Far too long actually. The heatmap showed few scrolls to the bottom of the page, and we lost 85% of our click throughs after the top third. The selecter between womens, mens and kids is also hard to nail on mobile. It's not immediately obvious to customers that you can swap between genders.

The page also had no back to top button so after that long scroll, unless you knew the shortcut to take you to the top again, you would have to scroll yourself and then change the gender.

A change of perspective.

Trying to form an accurate conclusion from this isn't particularly straightforward. Did customers not click because the page was too long or because the product categories were too diverse? When we have multiple pages for genders how can we make that easier to navigate?

The next big event that came along was Very High Street, a showcase of all the high street brands Very stocks. Approximately 12 brands were featured on desktop, but it was quickly decided this many brands was inappropriate for mobile.

Initial wireframes focused on making mini brand stores and easy navigation between brands - this was a response to having too long a page. However within the timescale we had to produce this, we couldn't code the nav idea's we had wanted.

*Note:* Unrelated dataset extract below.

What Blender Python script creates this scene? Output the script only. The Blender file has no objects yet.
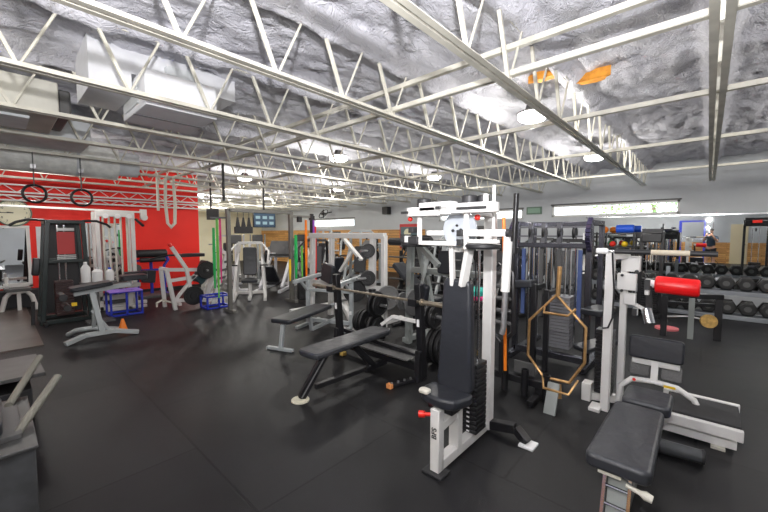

This forced me to simplify the design, and it was better for it. The customer journey was now centered around 'shop windows' for each brand that would click through to a curated gallery page for that brand. Previous iterations had featured individual products for each brand and a mix of model and still life photography, however this would mean a lot of back and forth clicking for the customer if they wanted to shop the whole range.

We featured 4 brand 'shop windows' - River Island, Miss Selfridge, Kurt Geiger and Oasis. The rest of the brands I made into a grid so their brand stores were still available, and to keep the length of the page down

What did we learn?

Although scrolling is now a very common behaviour on mobile devices, I think that in terms of ecommerce, there has to be a strong motivation to keep going as a customer. On campaigns like Very Hight Street, the content is inspirational and curated so scrolling has a reasonable reward. Compared to category shouts like on the ‘Holiday Shop’ page, where the lines could easily have been condensed or cut altogether, the motivation is weaker.

The heat maps provided some evidence to support this, on the Very High Street page we can see that customers scrolled all the way to the bottom, and having the additional brands at the bottom still saw them clicked through.